Mieszkańcy skarżyli się na hałas
Radna Agnieszka Zabrocka złożyła interpelację do białostockiego magistratu, zwracając uwagę na problem hałasu generowanego przez lokale rozrywkowe w okolicach ulic Młynowej, Mariańskiego i Pięknej.
Jak wynika z odpowiedzi na jej zapytanie, Urząd Miejski w Białymstoku 23 września 2024 roku otrzymał skargę mieszkańca dotyczącą dwóch lokali: ROKOKO SUMMER oraz STREET FOOD MŁYNOWA. W dniach 23 i 24 września wpłynęły kolejne skargi na klub ROKOKO SUMMER. Obecnie trwa postępowanie administracyjne w tej sprawie. 2 października 2024 roku do właścicieli tych lokali wysłano pisma z prośbą o dostosowanie się do przepisów dotyczących ochrony środowiska w zakresie hałasu. Właściciele działek, na których znajdują się te działalności, również zostali poinformowani o sytuacji.
W odniesieniu do pomiarów hałasu, Urząd Miejski nie planuje ich przeprowadzania w roku 2024, ponieważ oba kluby działają tylko w sezonie letnim, który już się zakończył. Ponadto do przeprowadzenia takich badań konieczne są odpowiednie warunki pogodowe. Jak informuje białostocki magistrat, zgodnie z prawem, używanie urządzeń nagłaśniających na terenach publicznych, zabudowanych i przeznaczonych na cele rekreacyjne jest zabronione.
Zakaz ten wynika bezpośrednio z przepisów prawa i nie wymaga dodatkowych decyzji administracyjnych. Jak podkreśla magistrat, wyjątki stanowią jedynie wydarzenia okazjonalne, takie jak uroczystości religijne, sportowe czy kulturalne.
W Białymstoku potrzebna jest uchwała antyhałasowa?
Urządzenia nagłaśniające używane w lokalach gastronomicznych nie są objęte tym zakazem, co oznacza, że ich użytkownicy mogą zostać ukarani grzywną przez Policję, Straż Miejską lub Inspektorat Ochrony Środowiska.
W odniesieniu do pomysłu wprowadzenia tzw. uchwały antyhałasowej, która mogłaby wprowadzić ograniczenia czasowe dla działalności generującej hałas, magistrat wskazał, że taka uchwała jest możliwa do wprowadzenia. Należy jednak pamiętać, że uchwała ta wprowadzałaby jedynie ograniczenia czasowe, nie określając jednak poziomów hałasu ani metod ich pomiaru. To, czy przepisy uchwały byłyby łamane, oceniane byłoby przez funkcjonariuszy Policji lub Straży Miejskiej.

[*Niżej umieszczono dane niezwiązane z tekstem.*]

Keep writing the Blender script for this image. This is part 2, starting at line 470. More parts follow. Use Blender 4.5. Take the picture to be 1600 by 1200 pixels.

W odpowiedzi na interpelację radnej, władze miasta przytoczyły analizę przeprowadzoną przez Komendę Miejską Policji w Poznaniu. Wynika z niej, że obecna konstrukcja przepisów nie sprawia problemów w ich stosowaniu. Aby uchwała była skuteczniejsza w poprawie komfortu życia mieszkańców sąsiednich lokalizacji, kary nakładane przez sądy powinny być bardziej dotkliwe dla firm, które regularnie naruszają te przepisy, zwłaszcza że ich codzienne zyski mogą znacznie przewyższać nałożone grzywny.
Podsumowując, uchwała antyhałasowa mogłaby w pewnym stopniu przyczynić się do rozwiązania problemu hałasu w Białymstoku, jednak nie usunie go całkowicie, ponieważ przewidziane kary za wykroczenia są zbyt niskie.